=== WHAT THE TASK REQUIRES ===
Look in the material below for the line with "Write part 2" and the line with "else: dup(red_c, p, rz, lab, group='red", then set down exactly those two lines and all lines between, nothing more.
::: MATERIAL
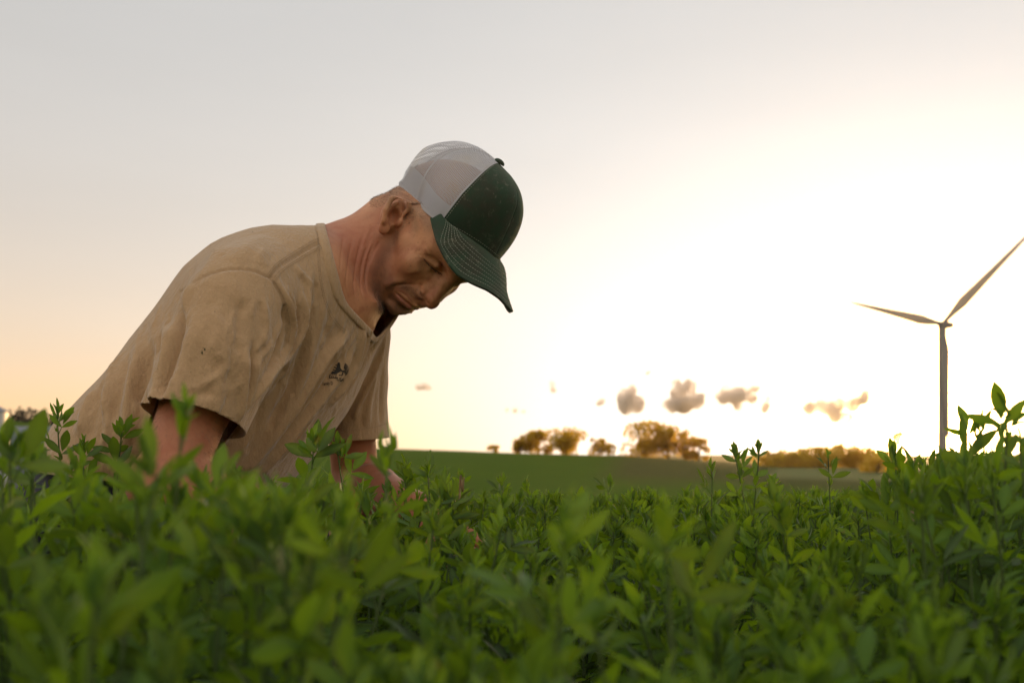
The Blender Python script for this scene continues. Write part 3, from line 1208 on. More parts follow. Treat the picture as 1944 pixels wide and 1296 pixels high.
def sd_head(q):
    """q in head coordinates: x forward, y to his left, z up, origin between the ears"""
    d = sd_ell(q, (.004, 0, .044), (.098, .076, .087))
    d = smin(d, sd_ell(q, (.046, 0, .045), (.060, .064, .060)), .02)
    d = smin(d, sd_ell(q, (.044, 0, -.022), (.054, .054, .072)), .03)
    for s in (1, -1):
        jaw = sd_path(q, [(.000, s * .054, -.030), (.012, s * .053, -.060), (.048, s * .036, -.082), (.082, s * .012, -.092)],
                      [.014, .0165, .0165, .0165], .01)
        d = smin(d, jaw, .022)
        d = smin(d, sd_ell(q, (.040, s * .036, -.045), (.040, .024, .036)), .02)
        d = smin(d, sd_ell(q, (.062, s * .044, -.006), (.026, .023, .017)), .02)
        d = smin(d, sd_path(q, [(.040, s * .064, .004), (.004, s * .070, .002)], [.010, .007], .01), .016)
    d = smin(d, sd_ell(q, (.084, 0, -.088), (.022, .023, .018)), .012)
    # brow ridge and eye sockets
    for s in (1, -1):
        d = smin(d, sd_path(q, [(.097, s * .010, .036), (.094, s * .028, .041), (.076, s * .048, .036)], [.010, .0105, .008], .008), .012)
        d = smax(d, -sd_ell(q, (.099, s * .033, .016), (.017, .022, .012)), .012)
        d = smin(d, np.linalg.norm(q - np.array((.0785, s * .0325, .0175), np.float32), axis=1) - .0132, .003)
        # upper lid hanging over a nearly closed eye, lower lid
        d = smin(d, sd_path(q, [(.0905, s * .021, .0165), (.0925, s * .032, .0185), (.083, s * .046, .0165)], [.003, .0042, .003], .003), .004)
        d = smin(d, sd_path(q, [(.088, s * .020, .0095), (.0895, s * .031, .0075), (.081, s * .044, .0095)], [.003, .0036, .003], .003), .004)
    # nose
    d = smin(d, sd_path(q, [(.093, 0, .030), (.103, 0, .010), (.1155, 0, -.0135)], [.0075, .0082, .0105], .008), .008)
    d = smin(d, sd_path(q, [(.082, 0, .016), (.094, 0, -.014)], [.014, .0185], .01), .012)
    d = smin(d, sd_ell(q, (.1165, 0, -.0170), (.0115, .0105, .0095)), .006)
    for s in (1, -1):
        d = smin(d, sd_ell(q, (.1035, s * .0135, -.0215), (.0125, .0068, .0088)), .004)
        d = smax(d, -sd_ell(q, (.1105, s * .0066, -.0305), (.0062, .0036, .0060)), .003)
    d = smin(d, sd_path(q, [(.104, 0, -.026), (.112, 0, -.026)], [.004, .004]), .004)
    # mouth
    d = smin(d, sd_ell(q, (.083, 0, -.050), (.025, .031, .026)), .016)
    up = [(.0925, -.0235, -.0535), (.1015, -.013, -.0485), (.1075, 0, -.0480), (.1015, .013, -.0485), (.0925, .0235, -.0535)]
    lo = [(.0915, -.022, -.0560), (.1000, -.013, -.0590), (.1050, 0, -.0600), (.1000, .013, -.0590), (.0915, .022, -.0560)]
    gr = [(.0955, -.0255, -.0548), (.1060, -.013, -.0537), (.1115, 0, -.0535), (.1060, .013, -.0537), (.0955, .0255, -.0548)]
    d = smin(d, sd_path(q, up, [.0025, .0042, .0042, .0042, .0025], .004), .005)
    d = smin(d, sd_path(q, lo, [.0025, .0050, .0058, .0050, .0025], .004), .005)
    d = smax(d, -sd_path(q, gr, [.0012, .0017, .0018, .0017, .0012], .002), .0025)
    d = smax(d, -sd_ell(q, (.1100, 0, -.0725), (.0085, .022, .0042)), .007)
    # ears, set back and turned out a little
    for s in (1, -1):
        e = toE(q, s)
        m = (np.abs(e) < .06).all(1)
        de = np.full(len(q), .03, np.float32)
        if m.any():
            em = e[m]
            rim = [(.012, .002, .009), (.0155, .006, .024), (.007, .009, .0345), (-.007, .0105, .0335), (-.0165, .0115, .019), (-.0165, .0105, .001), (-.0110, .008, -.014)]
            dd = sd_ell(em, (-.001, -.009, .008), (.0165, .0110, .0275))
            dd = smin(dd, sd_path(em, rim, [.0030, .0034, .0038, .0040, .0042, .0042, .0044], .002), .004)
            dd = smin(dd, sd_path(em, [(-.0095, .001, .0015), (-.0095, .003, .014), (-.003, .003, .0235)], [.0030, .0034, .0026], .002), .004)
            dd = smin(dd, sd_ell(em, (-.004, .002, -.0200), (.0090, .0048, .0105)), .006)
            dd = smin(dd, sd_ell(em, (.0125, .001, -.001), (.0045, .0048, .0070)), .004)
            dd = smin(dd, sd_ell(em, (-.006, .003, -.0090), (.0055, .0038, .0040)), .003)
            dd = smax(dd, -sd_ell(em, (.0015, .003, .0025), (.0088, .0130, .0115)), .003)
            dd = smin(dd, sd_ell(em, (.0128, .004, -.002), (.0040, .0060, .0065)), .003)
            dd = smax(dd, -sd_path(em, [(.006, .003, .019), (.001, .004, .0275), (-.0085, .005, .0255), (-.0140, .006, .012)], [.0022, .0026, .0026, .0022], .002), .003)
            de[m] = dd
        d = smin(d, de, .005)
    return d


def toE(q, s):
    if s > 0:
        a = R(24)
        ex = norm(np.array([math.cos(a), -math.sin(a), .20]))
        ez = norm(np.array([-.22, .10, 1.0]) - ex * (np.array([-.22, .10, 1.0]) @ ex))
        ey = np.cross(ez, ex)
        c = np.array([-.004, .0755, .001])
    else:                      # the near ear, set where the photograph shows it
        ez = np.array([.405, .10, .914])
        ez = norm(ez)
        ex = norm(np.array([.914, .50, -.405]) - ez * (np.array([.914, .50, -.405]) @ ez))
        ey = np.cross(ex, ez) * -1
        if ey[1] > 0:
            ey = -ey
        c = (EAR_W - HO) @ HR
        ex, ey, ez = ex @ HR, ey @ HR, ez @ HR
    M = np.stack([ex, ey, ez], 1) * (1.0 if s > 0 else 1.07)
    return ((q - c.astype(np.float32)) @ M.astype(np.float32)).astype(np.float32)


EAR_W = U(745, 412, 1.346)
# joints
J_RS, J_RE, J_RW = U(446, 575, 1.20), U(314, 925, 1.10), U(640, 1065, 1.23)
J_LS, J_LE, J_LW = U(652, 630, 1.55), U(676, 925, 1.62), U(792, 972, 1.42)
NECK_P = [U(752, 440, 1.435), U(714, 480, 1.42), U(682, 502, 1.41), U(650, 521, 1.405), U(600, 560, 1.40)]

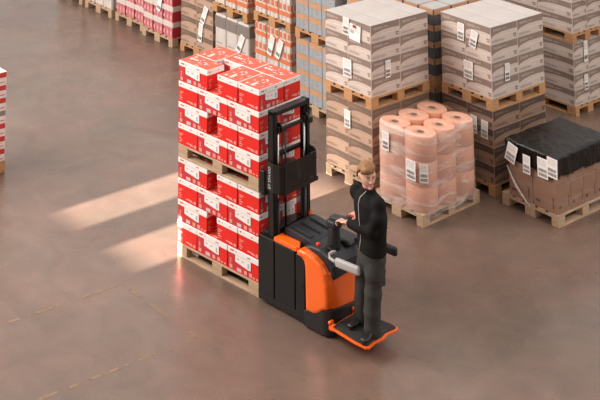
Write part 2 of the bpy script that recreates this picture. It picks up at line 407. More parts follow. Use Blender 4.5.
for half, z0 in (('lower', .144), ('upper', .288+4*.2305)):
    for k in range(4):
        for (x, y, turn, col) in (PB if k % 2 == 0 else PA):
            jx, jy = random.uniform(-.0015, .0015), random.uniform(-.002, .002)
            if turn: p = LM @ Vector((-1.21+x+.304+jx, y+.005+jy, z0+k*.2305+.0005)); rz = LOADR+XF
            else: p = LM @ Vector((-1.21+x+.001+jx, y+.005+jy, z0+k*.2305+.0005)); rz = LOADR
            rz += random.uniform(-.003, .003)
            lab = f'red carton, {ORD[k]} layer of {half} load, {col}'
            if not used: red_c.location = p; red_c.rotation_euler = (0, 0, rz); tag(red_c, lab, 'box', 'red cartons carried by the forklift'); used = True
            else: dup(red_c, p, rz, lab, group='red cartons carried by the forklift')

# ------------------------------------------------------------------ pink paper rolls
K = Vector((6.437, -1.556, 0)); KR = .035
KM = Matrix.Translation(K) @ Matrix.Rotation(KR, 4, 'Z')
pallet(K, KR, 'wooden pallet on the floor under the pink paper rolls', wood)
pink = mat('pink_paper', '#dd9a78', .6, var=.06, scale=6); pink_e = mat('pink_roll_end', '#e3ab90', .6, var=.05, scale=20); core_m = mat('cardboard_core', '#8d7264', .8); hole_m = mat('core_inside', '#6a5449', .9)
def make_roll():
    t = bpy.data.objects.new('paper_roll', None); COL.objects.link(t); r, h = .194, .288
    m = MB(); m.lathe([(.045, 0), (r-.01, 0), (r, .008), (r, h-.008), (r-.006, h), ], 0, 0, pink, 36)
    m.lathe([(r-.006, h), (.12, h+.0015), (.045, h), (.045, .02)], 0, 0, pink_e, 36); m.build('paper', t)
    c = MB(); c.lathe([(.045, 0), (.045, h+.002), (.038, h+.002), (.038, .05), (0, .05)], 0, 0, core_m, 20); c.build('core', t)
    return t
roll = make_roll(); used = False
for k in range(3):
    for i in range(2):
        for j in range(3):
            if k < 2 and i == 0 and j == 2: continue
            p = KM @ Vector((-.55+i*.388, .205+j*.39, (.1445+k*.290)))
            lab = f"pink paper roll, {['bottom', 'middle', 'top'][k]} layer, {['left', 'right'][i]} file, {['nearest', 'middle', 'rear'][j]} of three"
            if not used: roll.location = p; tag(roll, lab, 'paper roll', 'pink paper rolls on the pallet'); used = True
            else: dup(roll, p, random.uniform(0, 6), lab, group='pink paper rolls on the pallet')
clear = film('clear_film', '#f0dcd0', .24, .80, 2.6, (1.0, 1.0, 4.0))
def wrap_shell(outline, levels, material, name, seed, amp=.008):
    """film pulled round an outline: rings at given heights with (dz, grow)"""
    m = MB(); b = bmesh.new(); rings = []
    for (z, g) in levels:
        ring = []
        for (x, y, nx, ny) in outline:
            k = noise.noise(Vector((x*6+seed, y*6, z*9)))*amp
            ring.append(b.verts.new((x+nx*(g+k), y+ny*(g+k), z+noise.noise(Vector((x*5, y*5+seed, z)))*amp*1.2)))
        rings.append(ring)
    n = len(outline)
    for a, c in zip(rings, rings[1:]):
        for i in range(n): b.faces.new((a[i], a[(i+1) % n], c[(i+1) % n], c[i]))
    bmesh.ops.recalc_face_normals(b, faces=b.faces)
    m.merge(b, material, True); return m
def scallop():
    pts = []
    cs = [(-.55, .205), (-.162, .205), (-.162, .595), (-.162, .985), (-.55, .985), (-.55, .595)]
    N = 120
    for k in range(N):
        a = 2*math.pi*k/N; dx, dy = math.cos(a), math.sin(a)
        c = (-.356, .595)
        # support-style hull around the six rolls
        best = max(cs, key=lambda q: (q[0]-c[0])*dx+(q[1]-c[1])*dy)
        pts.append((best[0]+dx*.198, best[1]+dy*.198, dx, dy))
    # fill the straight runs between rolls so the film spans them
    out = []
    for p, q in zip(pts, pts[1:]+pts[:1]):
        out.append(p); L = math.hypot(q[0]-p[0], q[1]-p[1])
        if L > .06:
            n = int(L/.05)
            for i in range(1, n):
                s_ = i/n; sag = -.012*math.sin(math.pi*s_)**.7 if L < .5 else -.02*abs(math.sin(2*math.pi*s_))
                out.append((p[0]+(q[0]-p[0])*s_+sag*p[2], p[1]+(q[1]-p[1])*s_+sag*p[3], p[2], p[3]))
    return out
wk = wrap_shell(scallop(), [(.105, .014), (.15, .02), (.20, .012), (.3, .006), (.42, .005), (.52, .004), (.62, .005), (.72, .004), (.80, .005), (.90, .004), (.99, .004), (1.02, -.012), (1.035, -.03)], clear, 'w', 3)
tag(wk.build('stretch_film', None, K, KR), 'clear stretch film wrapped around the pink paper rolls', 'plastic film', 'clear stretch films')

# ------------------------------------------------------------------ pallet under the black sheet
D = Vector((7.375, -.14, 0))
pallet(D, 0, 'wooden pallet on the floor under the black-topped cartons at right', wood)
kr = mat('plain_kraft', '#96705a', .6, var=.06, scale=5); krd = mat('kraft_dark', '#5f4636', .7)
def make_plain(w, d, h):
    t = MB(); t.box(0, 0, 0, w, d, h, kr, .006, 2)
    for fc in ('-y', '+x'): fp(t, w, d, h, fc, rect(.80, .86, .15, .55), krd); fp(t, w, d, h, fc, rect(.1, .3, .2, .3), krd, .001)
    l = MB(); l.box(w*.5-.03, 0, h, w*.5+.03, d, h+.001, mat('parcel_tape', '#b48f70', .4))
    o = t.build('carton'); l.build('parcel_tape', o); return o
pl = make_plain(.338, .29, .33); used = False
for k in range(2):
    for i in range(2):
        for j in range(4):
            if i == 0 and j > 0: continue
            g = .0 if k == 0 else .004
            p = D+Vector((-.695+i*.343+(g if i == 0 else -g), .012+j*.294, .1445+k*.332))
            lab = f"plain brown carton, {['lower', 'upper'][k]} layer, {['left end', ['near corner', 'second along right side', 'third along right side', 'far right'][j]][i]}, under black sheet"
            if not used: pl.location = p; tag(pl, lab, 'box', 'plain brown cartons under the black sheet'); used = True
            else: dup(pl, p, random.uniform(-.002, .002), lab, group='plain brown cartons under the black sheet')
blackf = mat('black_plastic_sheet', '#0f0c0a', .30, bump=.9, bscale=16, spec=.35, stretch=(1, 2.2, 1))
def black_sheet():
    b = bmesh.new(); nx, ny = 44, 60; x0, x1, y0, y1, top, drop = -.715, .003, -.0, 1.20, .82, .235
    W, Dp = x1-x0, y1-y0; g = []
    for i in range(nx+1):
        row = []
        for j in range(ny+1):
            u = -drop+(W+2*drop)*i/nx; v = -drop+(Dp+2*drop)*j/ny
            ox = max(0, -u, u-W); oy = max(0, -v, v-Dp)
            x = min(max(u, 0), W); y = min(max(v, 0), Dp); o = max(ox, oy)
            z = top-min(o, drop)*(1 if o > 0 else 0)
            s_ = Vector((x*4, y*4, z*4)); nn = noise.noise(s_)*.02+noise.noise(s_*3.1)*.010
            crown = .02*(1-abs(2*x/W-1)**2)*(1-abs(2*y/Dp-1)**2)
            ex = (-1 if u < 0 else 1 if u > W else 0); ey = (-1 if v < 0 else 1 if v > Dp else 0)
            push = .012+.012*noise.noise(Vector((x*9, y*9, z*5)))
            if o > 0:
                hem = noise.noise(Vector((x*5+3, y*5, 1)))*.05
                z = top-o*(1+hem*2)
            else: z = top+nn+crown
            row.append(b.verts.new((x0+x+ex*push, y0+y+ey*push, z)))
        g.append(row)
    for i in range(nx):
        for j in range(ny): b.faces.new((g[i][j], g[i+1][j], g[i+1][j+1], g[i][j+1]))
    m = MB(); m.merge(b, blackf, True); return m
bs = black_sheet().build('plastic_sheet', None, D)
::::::
=== REPLY TO THE EXERCISE ===
Write part 2 of the bpy script that recreates this picture. It picks up at line 407. More parts follow. Use Blender 4.5.
for half, z0 in (('lower', .144), ('upper', .288+4*.2305)):
    for k in range(4):
        for (x, y, turn, col) in (PB if k % 2 == 0 else PA):
            jx, jy = random.uniform(-.0015, .0015), random.uniform(-.002, .002)
            if turn: p = LM @ Vector((-1.21+x+.304+jx, y+.005+jy, z0+k*.2305+.0005)); rz = LOADR+XF
            else: p = LM @ Vector((-1.21+x+.001+jx, y+.005+jy, z0+k*.2305+.0005)); rz = LOADR
            rz += random.uniform(-.003, .003)
            lab = f'red carton, {ORD[k]} layer of {half} load, {col}'
            if not used: red_c.location = p; red_c.rotation_euler = (0, 0, rz); tag(red_c, lab, 'box', 'red cartons carried by the forklift'); used = True
            else: dup(red_c, p, rz, lab, group='red cartons carried by the forklift')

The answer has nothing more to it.